Exercise goal:
Quote the listing in full, exactly as given, minus any pictures.

# # #

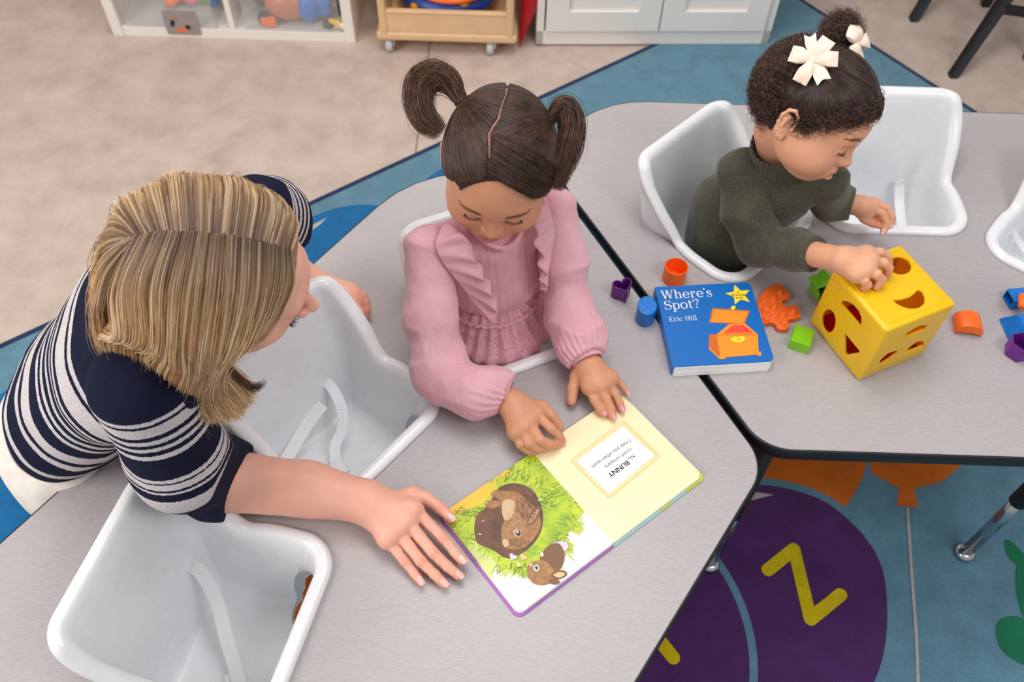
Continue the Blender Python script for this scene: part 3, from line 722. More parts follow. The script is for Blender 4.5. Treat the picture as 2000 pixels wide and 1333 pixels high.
# serif lettering: every glyph as thick and thin strokes, drawn in a unit x-height system
def arc(cx_, cy_, rx, ry, a0, a1, n=18): return [(cx_ + rx * math.cos(math.radians(a0 + (a1 - a0) * k / n)), cy_ + ry * math.sin(math.radians(a0 + (a1 - a0) * k / n))) for k in range(n + 1)]
TK, TN = .17, .075
def glyph(ch):
    """returns (advance, [(points, width or list of widths)])"""
    s = []
    def V(x, y0, y1, w=TK): s.append(([(x, y0), (x, y1)], w))
    def H_(x0, x1, y, w=TN): s.append(([(x0, y), (x1, y)], w))
    def C(cx_, cy_, rx, ry, a0=0, a1=360, vert=True):
        p = arc(cx_, cy_, rx, ry, a0, a1, 26 if abs(a1 - a0) > 200 else 14)
        wd = [TN + (TK - TN) * abs(math.cos(math.radians(a0 + (a1 - a0) * k / (len(p) - 1)))) ** 1.3 for k in range(len(p))]; s.append((p, wd))
    if ch == 'W':
        s.append(([(.12, 1.42), (.45, .02)], TK)); s.append(([(.45, .02), (.78, 1.42)], TN)); s.append(([(.78, 1.42), (1.1, .02)], TK)); s.append(([(1.1, .02), (1.43, 1.42)], TN)); H_(-.05, .36, 1.40); H_(.6, .98, 1.40); H_(1.26, 1.6, 1.40); return 1.6, s
    if ch == 'h': V(.22, 0, 1.45); H_(.02, .22, 1.41); H_(.02, .44, .035); C(.5, .66, .28, .32, 0, 150); V(.78, 0, .66); H_(.58, 1.0, .035); return 1.06, s
    if ch == 'e': C(.46, .5, .38, .49, 40, 322); H_(.1, .86, .52); s.append((arc(.46, .5, .38, .49, 0, 45, 6), TK * .8)); return .95, s
    if ch == 'r': V(.22, 0, 1.0); H_(.02, .22, .96); H_(.02, .46, .035); C(.52, .66, .26, .32, 60, 150); s.append((arc(.62, .84, .05, .05, 0, 360, 10), .1)); return .8, s
    if ch == "'": s.append(([(.14, 1.42), (.12, 1.12)], [.16, .05])); s.append((arc(.14, 1.38, .05, .05, 0, 360, 10), .12)); return .3, s
    if ch == 's': s.append((arc(.38, .74, .24, .24, 20, 200, 14) + arc(.38, .25, .27, .24, 70, -160, 18)[0:], [TN] * 8 + [TK] * 12 + [TN] * 14)); V(.62, .72, .98, TN); V(.1, .02, .3, TN); return .76, s
    if ch == 'S': s.append((arc(.5, 1.06, .32, .34, 20, 230, 16) + arc(.5, .38, .38, .36, 60, -165, 20), [TN] * 9 + [TK * 1.1] * 14 + [TN] * 15)); V(.84, 1.05, 1.42, TN); V(.1, .0, .42, TN); return 1.0, s
    if ch == 'p': V(.22, -.42, 1.0); H_(.02, .22, .96); H_(.02, .44, -.40); C(.52, .5, .34, .49, 150, -150); return 1.0, s
    if ch == 'o': C(.48, .5, .38, .48); return .98, s
    if ch == 't': V(.26, .12, 1.3, TK * .9); H_(.03, .56, .96); s.append((arc(.42, .18, .16, .16, 180, 320, 8), TN)); return .64, s
    if ch == '?': s.append((arc(.4, 1.12, .3, .3, 170, -60, 18) + [(.42, .6), (.4, .4)], [TN] * 7 + [TK] * 8 + [TN] * 6)); s.append((arc(.4, .1, .05, .05, 0, 360, 10), .13)); s.append((arc(.14, 1.1, .05, .05, 0, 360, 10), .1)); return .8, s
    if ch == 'E': V(.26, 0, 1.42); H_(.04, .95, 1.39); H_(.04, .98, .035); H_(.26, .7, .74); V(.92, 1.12, 1.4, TN); V(.96, .03, .34, TN); V(.68, .6, .9, TN); return 1.08, s
    if ch == 'i': V(.22, 0, 1.0); H_(.02, .22, .96); H_(.02, .44, .035); s.append((arc(.2, 1.3, .05, .05, 0, 360, 10), .12)); return .5, s
    if ch == 'c': C(.48, .5, .38, .48, 45, 320); s.append((arc(.72, .78, .05, .05, 0, 360, 10), .12)); return .88, s
    if ch == 'H': V(.26, 0, 1.42); V(1.0, 0, 1.42); H_(.04, .5, 1.39); H_(.04, .5, .035); H_(.78, 1.24, 1.39); H_(.78, 1.24, .035); H_(.26, 1.0, .74); return 1.3, s
    if ch == 'l': V(.22, 0, 1.45); H_(.02, .22, 1.41); H_(.02, .44, .035); return .5, s
    return .45, s
def write(pl, mb, text, x, y, xh, m, sx=1.0):
    for ch in text:
        adv, st = glyph(ch)
        for pts, w_ in st:
            P = np.array([(x + p[0] * xh * sx, y + p[1] * xh) for p in pts]); ws = np.broadcast_to(w_, (len(P),)) * xh / 2 if not isinstance(w_, list) else np.interp(np.linspace(0, 1, len(P)), np.linspace(0, 1, len(w_)), w_) * xh / 2
            T = np.gradient(P, axis=0); T /= np.linalg.norm(T, axis=1)[:, None] + 1e-12; N = np.c_[-T[:, 1], T[:, 0]]
            pl.k += 0; write.z += .000012; L_ = P + N * ws[:, None]; R_ = P - N * ws[:, None]
            V_ = [pl.o + pl.U * q[0] + pl.W * q[1] + pl.N * (.0004 + write.z) for q in np.vstack([L_, R_])]; n_ = len(P)
            mb.add(V_, [[i, n_ + i, n_ + i + 1, i + 1] for i in range(n_ - 1)], m)
        x += adv * xh * sx * 1.04
    return x
write.z = 0
def text_mesh(body, size):
    cu = bpy.data.curves.new('t', 'FONT'); cu.body = body; cu.size = size; cu.align_x = 'CENTER'; cu.resolution_u = 2
    o = bpy.data.objects.new('t', cu); COL.objects.link(o); dg = bpy.context.evaluated_depsgraph_get(); me = bpy.data.meshes.new_from_object(o.evaluated_get(dg))
    V = [v_.co[:] for v_ in me.vertices]; F = [list(p.vertices) for p in me.polygons]; bpy.data.objects.remove(o); bpy.data.curves.remove(cu); bpy.data.meshes.remove(me); return V, F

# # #

The solution:
Continue the Blender Python script for this scene: part 3, from line 722. More parts follow. The script is for Blender 4.5. Treat the picture as 2000 pixels wide and 1333 pixels high.
# serif lettering: every glyph as thick and thin strokes, drawn in a unit x-height system
def arc(cx_, cy_, rx, ry, a0, a1, n=18): return [(cx_ + rx * math.cos(math.radians(a0 + (a1 - a0) * k / n)), cy_ + ry * math.sin(math.radians(a0 + (a1 - a0) * k / n))) for k in range(n + 1)]
TK, TN = .17, .075
def glyph(ch):
    """returns (advance, [(points, width or list of widths)])"""
    s = []
    def V(x, y0, y1, w=TK): s.append(([(x, y0), (x, y1)], w))
    def H_(x0, x1, y, w=TN): s.append(([(x0, y), (x1, y)], w))
    def C(cx_, cy_, rx, ry, a0=0, a1=360, vert=True):
        p = arc(cx_, cy_, rx, ry, a0, a1, 26 if abs(a1 - a0) > 200 else 14)
        wd = [TN + (TK - TN) * abs(math.cos(math.radians(a0 + (a1 - a0) * k / (len(p) - 1)))) ** 1.3 for k in range(len(p))]; s.append((p, wd))
    if ch == 'W':
        s.append(([(.12, 1.42), (.45, .02)], TK)); s.append(([(.45, .02), (.78, 1.42)], TN)); s.append(([(.78, 1.42), (1.1, .02)], TK)); s.append(([(1.1, .02), (1.43, 1.42)], TN)); H_(-.05, .36, 1.40); H_(.6, .98, 1.40); H_(1.26, 1.6, 1.40); return 1.6, s
    if ch == 'h': V(.22, 0, 1.45); H_(.02, .22, 1.41); H_(.02, .44, .035); C(.5, .66, .28, .32, 0, 150); V(.78, 0, .66); H_(.58, 1.0, .035); return 1.06, s
    if ch == 'e': C(.46, .5, .38, .49, 40, 322); H_(.1, .86, .52); s.append((arc(.46, .5, .38, .49, 0, 45, 6), TK * .8)); return .95, s
    if ch == 'r': V(.22, 0, 1.0); H_(.02, .22, .96); H_(.02, .46, .035); C(.52, .66, .26, .32, 60, 150); s.append((arc(.62, .84, .05, .05, 0, 360, 10), .1)); return .8, s
    if ch == "'": s.append(([(.14, 1.42), (.12, 1.12)], [.16, .05])); s.append((arc(.14, 1.38, .05, .05, 0, 360, 10), .12)); return .3, s
    if ch == 's': s.append((arc(.38, .74, .24, .24, 20, 200, 14) + arc(.38, .25, .27, .24, 70, -160, 18)[0:], [TN] * 8 + [TK] * 12 + [TN] * 14)); V(.62, .72, .98, TN); V(.1, .02, .3, TN); return .76, s
    if ch == 'S': s.append((arc(.5, 1.06, .32, .34, 20, 230, 16) + arc(.5, .38, .38, .36, 60, -165, 20), [TN] * 9 + [TK * 1.1] * 14 + [TN] * 15)); V(.84, 1.05, 1.42, TN); V(.1, .0, .42, TN); return 1.0, s
    if ch == 'p': V(.22, -.42, 1.0); H_(.02, .22, .96); H_(.02, .44, -.40); C(.52, .5, .34, .49, 150, -150); return 1.0, s
    if ch == 'o': C(.48, .5, .38, .48); return .98, s
    if ch == 't': V(.26, .12, 1.3, TK * .9); H_(.03, .56, .96); s.append((arc(.42, .18, .16, .16, 180, 320, 8), TN)); return .64, s
    if ch == '?': s.append((arc(.4, 1.12, .3, .3, 170, -60, 18) + [(.42, .6), (.4, .4)], [TN] * 7 + [TK] * 8 + [TN] * 6)); s.append((arc(.4, .1, .05, .05, 0, 360, 10), .13)); s.append((arc(.14, 1.1, .05, .05, 0, 360, 10), .1)); return .8, s
    if ch == 'E': V(.26, 0, 1.42); H_(.04, .95, 1.39); H_(.04, .98, .035); H_(.26, .7, .74); V(.92, 1.12, 1.4, TN); V(.96, .03, .34, TN); V(.68, .6, .9, TN); return 1.08, s
    if ch == 'i': V(.22, 0, 1.0); H_(.02, .22, .96); H_(.02, .44, .035); s.append((arc(.2, 1.3, .05, .05, 0, 360, 10), .12)); return .5, s
    if ch == 'c': C(.48, .5, .38, .48, 45, 320); s.append((arc(.72, .78, .05, .05, 0, 360, 10), .12)); return .88, s
    if ch == 'H': V(.26, 0, 1.42); V(1.0, 0, 1.42); H_(.04, .5, 1.39); H_(.04, .5, .035); H_(.78, 1.24, 1.39); H_(.78, 1.24, .035); H_(.26, 1.0, .74); return 1.3, s
    if ch == 'l': V(.22, 0, 1.45); H_(.02, .22, 1.41); H_(.02, .44, .035); return .5, s
    return .45, s
def write(pl, mb, text, x, y, xh, m, sx=1.0):
    for ch in text:
        adv, st = glyph(ch)
        for pts, w_ in st:
            P = np.array([(x + p[0] * xh * sx, y + p[1] * xh) for p in pts]); ws = np.broadcast_to(w_, (len(P),)) * xh / 2 if not isinstance(w_, list) else np.interp(np.linspace(0, 1, len(P)), np.linspace(0, 1, len(w_)), w_) * xh / 2
            T = np.gradient(P, axis=0); T /= np.linalg.norm(T, axis=1)[:, None] + 1e-12; N = np.c_[-T[:, 1], T[:, 0]]
            pl.k += 0; write.z += .000012; L_ = P + N * ws[:, None]; R_ = P - N * ws[:, None]
            V_ = [pl.o + pl.U * q[0] + pl.W * q[1] + pl.N * (.0004 + write.z) for q in np.vstack([L_, R_])]; n_ = len(P)
            mb.add(V_, [[i, n_ + i, n_ + i + 1, i + 1] for i in range(n_ - 1)], m)
        x += adv * xh * sx * 1.04
    return x
write.z = 0
def text_mesh(body, size):
    cu = bpy.data.curves.new('t', 'FONT'); cu.body = body; cu.size = size; cu.align_x = 'CENTER'; cu.resolution_u = 2
    o = bpy.data.objects.new('t', cu); COL.objects.link(o); dg = bpy.context.evaluated_depsgraph_get(); me = bpy.data.meshes.new_from_object(o.evaluated_get(dg))
    V = [v_.co[:] for v_ in me.vertices]; F = [list(p.vertices) for p in me.polygons]; bpy.data.objects.remove(o); bpy.data.curves.remove(cu); bpy.data.meshes.remove(me); return V, F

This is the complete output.